Aside from large fluctuations in the US market, which is rapidly returning to baseline levels and may fall to very low levels in the coming months (as was the case last year), international timber markets have not fluctuated dramatically in recent months.
The amplitude of variations in log prices is much smaller.
In the German market, which is the highest in terms of prices in Europe, prices are barely approaching the 2015 price level, before the bark beetle gradations’ appearance.
Therefore the softwood logs prices on the forest road, in Germany, are of maximum 110 Euro/ m3. The median prices for timber are 320-340 USD/m3. In North Africa, prices are lower, mid-level in China and slightly higher in the Gulf countries, but with higher quality specifications.
Paradoxically, in Romania, the prices are 700 lei / m3 for standing timber, 900 lei / m3 for sawn logs and 1,400 lei/m3 for softwood timber.
For softwoods, sawn logs prices are around 180 Euro/m3, 60% higher than in Germany!
Although the price of logs in Romania is so high, the export prices for Romanian timber are mainly the prices of the Arab markets: 320 USD/m3 in Constanța port, as a median price.
Some of the major causes that led to the artificial shortage of resources in Romanian market:
- Implementation of the SUMAL 2.0 system on February 1, 2021, with temporary blockages induced by functionality issues and long-term systemic effects. Procedures for the development of timber on small properties and in forest vegetation outside the national forest fund have been streamlined.
- Imports were hampered by the obligation to issue notices registered in SUMAL 2.0 for transhipment from shipping to road or rail, with the measurement of the entire volume piece by piece, an operation impossible to organize logistics in ports.
- Regulations have emerged on the environmental assessment of forest management – by amending the Forestry Code – and orders on the revision of the environmental assessment of forest management. These generated long-term blockages of the application of forestry arrangements and implicitly affected the timber resource placed on the market.
- Reduction of the volume of wood sold by RNP-Romsilva, as a result of the transition strategy to cut wood. The supply of standing timber has been reduced by almost half and there have been delays in contracting harvesting services. The effect was a shortage of wood on the timber market.
Meaningful measures to support the sector:
- Measures with immediate, short-term impact:
– Approval of an annual quota for timber harvesting by the Board of Directors of RNP – Romsilva at the level of the possibility established by the forest management plans, of 11-13 million cubic meters, according to the provisions of the Regulation for the capitalization of timber.
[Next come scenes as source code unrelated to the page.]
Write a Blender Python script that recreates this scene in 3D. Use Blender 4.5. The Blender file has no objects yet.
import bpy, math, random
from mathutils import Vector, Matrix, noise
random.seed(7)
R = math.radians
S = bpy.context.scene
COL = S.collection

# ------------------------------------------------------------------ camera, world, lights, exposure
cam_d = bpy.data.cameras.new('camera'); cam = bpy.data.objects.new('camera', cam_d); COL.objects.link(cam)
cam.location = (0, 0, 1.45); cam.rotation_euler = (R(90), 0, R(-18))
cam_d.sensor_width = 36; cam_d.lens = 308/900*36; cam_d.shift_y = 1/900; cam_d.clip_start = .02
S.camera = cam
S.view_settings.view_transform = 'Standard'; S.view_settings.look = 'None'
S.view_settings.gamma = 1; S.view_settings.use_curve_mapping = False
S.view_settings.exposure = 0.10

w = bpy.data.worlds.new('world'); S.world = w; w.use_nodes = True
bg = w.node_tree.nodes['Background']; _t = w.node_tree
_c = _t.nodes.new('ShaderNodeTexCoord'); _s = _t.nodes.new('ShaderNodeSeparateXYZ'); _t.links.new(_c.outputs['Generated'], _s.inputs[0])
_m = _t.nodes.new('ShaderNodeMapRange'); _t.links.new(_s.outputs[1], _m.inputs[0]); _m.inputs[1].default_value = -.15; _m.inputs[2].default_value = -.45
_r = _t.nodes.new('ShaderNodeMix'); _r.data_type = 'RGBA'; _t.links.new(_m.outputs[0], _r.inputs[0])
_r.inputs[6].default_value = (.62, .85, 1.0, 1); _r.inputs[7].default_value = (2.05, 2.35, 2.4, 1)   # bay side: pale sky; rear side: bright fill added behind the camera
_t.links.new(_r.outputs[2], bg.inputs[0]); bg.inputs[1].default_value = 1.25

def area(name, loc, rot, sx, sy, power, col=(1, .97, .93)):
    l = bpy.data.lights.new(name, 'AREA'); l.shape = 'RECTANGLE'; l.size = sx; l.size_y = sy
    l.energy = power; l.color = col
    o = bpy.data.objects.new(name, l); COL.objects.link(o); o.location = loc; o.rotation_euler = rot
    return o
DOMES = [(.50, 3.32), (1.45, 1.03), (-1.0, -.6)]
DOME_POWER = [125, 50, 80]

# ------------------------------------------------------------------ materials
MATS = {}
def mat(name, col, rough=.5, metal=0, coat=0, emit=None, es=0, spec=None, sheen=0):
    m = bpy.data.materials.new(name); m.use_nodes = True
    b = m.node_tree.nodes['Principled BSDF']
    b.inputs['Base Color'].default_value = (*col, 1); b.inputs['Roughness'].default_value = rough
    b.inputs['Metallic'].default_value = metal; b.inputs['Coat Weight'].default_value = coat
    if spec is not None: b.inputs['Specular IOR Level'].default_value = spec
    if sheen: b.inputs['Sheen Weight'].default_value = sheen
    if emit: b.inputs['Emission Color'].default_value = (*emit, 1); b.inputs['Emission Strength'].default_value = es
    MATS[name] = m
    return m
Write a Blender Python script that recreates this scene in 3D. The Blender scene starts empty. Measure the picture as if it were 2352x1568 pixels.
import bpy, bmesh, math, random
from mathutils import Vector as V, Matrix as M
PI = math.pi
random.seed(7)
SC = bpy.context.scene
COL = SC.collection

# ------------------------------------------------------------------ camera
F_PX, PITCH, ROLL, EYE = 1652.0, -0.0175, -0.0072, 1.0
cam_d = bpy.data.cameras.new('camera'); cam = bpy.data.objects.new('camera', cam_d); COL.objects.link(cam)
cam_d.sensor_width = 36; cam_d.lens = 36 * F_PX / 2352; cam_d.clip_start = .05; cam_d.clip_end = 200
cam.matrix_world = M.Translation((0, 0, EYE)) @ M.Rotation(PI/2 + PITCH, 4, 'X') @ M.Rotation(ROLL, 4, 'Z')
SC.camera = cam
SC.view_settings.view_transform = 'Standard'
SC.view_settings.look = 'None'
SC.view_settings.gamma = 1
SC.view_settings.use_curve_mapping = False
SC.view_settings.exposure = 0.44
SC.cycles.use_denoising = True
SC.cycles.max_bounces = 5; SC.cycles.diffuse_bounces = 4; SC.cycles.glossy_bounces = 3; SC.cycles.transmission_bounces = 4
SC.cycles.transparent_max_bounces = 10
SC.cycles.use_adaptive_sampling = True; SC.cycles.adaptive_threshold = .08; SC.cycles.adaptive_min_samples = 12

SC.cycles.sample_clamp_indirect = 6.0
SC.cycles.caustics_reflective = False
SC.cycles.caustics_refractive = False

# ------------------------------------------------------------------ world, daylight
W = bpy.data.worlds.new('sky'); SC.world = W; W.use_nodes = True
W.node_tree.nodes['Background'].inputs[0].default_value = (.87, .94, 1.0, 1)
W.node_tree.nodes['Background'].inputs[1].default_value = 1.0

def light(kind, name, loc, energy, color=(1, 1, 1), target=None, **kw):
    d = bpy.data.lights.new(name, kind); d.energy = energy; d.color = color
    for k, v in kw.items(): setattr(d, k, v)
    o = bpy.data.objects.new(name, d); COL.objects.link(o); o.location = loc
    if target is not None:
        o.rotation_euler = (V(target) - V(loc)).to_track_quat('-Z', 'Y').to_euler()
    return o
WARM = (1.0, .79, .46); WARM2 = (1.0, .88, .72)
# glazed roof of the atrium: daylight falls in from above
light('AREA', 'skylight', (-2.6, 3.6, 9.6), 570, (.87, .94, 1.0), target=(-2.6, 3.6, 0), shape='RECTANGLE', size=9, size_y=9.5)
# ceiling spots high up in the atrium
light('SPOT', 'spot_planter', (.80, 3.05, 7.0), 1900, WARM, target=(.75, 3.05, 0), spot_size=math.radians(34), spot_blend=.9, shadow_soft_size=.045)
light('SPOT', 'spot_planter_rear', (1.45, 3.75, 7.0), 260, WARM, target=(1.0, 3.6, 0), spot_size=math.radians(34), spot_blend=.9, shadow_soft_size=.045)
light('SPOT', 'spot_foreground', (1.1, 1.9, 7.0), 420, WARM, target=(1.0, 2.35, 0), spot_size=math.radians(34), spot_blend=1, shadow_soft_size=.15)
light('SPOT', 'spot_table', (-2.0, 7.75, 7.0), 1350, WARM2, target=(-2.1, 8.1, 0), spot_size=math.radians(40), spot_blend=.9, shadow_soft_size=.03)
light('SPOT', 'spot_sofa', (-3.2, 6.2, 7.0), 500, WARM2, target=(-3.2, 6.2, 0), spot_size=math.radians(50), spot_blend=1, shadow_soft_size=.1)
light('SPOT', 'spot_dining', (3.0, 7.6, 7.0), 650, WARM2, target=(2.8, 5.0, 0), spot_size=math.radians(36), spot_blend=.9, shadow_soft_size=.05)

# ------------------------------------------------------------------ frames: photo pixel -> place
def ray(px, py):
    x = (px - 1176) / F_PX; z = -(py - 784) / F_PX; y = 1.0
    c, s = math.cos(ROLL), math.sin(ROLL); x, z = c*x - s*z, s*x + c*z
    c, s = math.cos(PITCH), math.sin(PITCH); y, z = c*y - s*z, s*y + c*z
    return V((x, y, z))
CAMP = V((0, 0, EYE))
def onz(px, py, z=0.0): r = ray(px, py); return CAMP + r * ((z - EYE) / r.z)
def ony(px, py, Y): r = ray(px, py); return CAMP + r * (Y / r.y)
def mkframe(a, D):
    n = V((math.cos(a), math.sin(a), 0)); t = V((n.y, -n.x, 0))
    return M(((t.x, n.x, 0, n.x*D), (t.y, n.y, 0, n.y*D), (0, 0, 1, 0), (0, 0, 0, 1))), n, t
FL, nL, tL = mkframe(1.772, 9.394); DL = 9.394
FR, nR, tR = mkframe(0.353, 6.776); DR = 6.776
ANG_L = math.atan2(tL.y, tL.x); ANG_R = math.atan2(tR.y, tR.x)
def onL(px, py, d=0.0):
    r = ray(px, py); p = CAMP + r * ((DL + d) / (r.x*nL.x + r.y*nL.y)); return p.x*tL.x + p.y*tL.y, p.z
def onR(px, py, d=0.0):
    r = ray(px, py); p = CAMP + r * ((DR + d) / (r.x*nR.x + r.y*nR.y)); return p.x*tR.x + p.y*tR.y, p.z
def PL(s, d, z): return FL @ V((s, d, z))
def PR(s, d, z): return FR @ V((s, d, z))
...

– The immediate offering on the market, on stump, of the timber resource scheduled to be placed on the market as shaped wood, under the conditions of the procedures for contracting operating services without being awarded.
- Medium-term measures:
– Starting again the public debate the draft amendment to GD 497/2020 for the approval of the Rules on the origin, movement, and marketing of timber, so as to comply with the principles of EUTR 995/2010:
– Economic activity should not be hampered by excessive administrative burdens.
– Traceability should be pursued mainly at the first placing of timber on the market, with a focus on control of risk areas and activities.
– To encourage voluntary compliance, by implementing own due diligence systems of economic operators. The SUMAL 2.0 system must be a basis for supporting the economic operators’ own systems.
– To have separate norms for the own consumption of the small owners, according to the provisions of the Forestry Code.
– Amending Ministerial Orders 1946 and 1947/2021 on environmental assessment and revision of the environmental assessment of forest management, so that the procedure is smooth and does not lead to blockages in the application of forest management, affecting the timber resource available in the market.
- Long-term measures:
– Developing a national forestry strategy and pursuing its implementation, with the aim of capitalizing on the potential of the forest-timber sector to simultaneously support economic growth based on renewable bio-resources and pursuing environmental objectives, following the principles of cascading timber resources and objectives to maximize the substitution effect of wood products and biomass used as an energy source for other products with a much higher environmental footprint.
– Implementation of a timber capitalization system that prioritizes access to resources for economic operators that add the most economic, social and environmental value to the timber resource, in proportion to the consumption of timber from the previous year – see Polish model.